Passportless, Keita said he paid a smuggler an initial sum of 400,000 Central African Francs ($661) to take him through Mali and Algeria last year. He dreams of resettling in France, finding work and sending earnings back to his family in Ivory Coast.

Keita made it onto a boat on the Mediterranean Sea in March, but Tunisia’s coast guard intercepted it, arrested him and returned him to the nearby beach without any bureaucratic processing, he said.

With European funds and encouragement, the coast guard has successfully prevented more migrants like Keita than ever before from making dangerous journeys across the sea. From January to May, it stopped nearly 53,000 migrants from crossing its maritime border to Europe, Interior Minister Kamel Fekih said last month.

Less than 10,000 migrants successfully crossed from Tunisia to Italy this year, down from 23,000 in the same time period last year.

That fulfills objectives that European leaders outlined last summer when they brokered a 1 billion euro ($1.1 billion) accord with Tunisia. Though the funds have not been completely disbursed, the deal included 105 million euros ($114 million) for migration-related programs. NGOs such as the Catholic Committee Against Hunger and for Development have decried a lack of transparency and information about the programs.

While fewer people landing on the shores of Italy looks like a success, the resulting logjam on the Tunisian coastline is fomenting anger and despair among migrants and Tunisians. Civil society groups have demanded the government expel migrants. Politicians have urged residents to form “citizen militias” to police the area.

“You brought them here and it’s your responsibility to send them back to their home countries,” Moamen Salemi, a 63-year old retiree from nearby El Amra, said at one of several recent anti-migrant protests.

The U.N. High Commissioner for Human Rights said last month it was “very concerned by the increased targeting in Tunisia of migrants, mostly from south of the Sahara, and individuals and organizations working to assist them.”

“We are witnessing a rise in the use of dehumanizing and racist rhetoric against Black migrants and Black Tunisians,” it said in a statement.

Though migrants from sub-Saharan Africa have been a political flashpoint, the majority of those who have made it from North Africa to Italy this year have been from either Syria, Bangladesh or Tunisia itself.

The government has for more than a year been accused of deporting migrants across its borders with Libya and Algeria, many who are later found dead. Tunisia has acknowledged bussing migrants to the remote borderlands near the two neighboring countries. Yet removing them from areas near the coast does little to answer the anti-migrant anger brewing among residents, many of whom have tried to emigrate to Europe themselves in search of more freedom and better economic opportunities.

The visibility of Black migrants at cafes, markets, money transfer offices and city streets periodically unleashes xenophobic backlash from locals troubled by their presence and farmers asking the government to remove encampments from their land.

Their animus echoes remarks made by President Kais Saied, who last year drummed up racist backlash after giving a speech claiming migrants were part of a conspiracy to erase Tunisian identity.

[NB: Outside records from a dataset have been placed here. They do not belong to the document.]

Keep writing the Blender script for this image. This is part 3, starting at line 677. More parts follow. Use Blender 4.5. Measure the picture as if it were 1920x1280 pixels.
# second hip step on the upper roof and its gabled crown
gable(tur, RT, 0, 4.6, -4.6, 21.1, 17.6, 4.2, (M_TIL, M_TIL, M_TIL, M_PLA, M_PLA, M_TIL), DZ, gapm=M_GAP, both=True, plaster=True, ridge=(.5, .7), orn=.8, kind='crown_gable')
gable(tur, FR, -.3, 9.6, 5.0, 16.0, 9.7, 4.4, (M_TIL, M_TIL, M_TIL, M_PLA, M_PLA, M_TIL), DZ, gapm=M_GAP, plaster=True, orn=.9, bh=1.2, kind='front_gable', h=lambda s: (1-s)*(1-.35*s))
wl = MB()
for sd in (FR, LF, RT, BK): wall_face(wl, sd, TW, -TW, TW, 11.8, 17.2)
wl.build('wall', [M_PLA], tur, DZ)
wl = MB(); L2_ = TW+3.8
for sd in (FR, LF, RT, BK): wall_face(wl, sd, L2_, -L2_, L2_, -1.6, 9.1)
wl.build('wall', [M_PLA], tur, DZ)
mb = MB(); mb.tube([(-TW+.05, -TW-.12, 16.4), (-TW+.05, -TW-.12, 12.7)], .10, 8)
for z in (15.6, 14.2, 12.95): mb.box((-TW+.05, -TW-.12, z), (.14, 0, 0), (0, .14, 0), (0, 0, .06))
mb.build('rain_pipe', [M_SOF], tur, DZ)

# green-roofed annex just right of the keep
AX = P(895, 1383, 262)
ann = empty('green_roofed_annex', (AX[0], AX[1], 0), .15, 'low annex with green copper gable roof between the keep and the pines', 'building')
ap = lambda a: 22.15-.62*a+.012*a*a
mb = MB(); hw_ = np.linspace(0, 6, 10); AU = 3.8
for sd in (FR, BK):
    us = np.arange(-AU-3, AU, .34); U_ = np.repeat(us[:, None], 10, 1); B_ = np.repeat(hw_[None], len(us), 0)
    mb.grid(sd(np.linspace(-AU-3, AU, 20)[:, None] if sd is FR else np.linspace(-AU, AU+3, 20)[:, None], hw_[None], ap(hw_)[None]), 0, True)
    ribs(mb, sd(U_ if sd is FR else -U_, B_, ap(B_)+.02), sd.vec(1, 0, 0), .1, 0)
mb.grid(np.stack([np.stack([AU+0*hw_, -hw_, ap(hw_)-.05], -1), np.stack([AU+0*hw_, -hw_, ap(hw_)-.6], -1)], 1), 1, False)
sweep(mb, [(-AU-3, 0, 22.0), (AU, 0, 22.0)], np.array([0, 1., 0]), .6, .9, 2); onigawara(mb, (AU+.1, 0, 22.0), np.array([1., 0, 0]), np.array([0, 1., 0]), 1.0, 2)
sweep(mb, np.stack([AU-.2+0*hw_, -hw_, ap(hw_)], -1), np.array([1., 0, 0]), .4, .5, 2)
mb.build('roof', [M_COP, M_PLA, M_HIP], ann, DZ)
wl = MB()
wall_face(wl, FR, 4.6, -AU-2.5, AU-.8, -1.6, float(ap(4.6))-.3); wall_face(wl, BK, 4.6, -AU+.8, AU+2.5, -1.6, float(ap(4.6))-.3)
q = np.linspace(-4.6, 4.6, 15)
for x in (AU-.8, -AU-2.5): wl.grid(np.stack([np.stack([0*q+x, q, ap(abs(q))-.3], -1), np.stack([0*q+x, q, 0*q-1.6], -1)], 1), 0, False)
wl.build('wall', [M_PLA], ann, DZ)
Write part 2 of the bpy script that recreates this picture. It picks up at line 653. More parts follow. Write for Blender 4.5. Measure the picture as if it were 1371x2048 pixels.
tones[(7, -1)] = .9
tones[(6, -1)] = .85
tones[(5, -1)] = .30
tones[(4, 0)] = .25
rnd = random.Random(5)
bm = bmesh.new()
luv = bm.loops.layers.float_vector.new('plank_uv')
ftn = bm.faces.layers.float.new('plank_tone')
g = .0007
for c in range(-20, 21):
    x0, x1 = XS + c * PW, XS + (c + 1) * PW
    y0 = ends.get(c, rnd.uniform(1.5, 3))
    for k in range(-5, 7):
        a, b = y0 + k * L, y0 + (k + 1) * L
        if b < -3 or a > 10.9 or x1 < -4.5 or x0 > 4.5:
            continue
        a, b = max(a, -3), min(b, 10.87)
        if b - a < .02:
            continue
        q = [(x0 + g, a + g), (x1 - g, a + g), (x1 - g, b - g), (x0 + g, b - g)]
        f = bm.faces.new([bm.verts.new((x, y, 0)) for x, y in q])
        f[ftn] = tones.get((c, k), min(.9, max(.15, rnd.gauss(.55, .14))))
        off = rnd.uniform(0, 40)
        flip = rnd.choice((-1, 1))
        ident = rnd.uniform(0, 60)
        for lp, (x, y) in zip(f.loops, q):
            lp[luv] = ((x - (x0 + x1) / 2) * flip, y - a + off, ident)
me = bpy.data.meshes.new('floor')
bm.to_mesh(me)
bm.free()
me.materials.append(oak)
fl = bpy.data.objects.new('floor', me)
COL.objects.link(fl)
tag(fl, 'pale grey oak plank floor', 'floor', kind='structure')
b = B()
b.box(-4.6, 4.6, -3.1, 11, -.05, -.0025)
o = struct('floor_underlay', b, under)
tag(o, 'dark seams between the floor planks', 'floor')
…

Police keep a heavy presence and the national guard roams the olive-growing towns of El Amra and Jebeniana, which journalists are increasingly barred from covering. Videos circulating on social media of encampments burning after law enforcement raids spurred by calls from local farmers, according to migrants who post them. “Disappeared” notices asking for help finding missing people are posted daily in Facebook groups popular with migrants.

“This situation cannot continue and Tunisia will not be a land for the settlement of migrants,” Saied said at a National Security Council meeting in May, where without evidence he revived his questions about nefarious foreign actors pushing to keep migrants in Tunisia.

The EU hopes to limit migration with policies including development assistance, voluntary return and repatriation for migrants and forging closer ties with neighboring governments that police their borders.

Despite the plight of those trapped in Tunisia, European leaders like Italian Premier Giorgia Meloni have lauded the 2023 accord as a model agreement for managing migration. She visited four times over the past year.

The EU also expressed worry after a group of journalists, migration activists and attorneys were arrested last month — including one for making a remark about migration. It said that “freedoms of expression and association, as well as the independence of the judiciary, are guaranteed by the Tunisian Constitution and constitute the basis of our partnership.”

But even while noting the democratic backslide, at no point did officials threaten to cut off the assistance to Tunisia that many see as a life raft for Saied’s government.

Majdi Karbai, a former member of Tunisia’s parliament living in Italy, said the nature of the partnership with the EU had imperiled democracy in Tunisia and came at the expense of human rights for African migrants and Tunisians.

Migrants will likely continue to transit through Tunisia and Karbai said Saied uses them as fodder for populist rhetoric that positions him as a defender of struggling Tunisians and also to secure more assistance from Europe.

“Tunisia makes Europe believe it’s doing its job as it must,” Karbai said. “It’s good for Saied in terms of his supporters and for his speeches when he says Tunisia won’t be a country that resettles migrants.”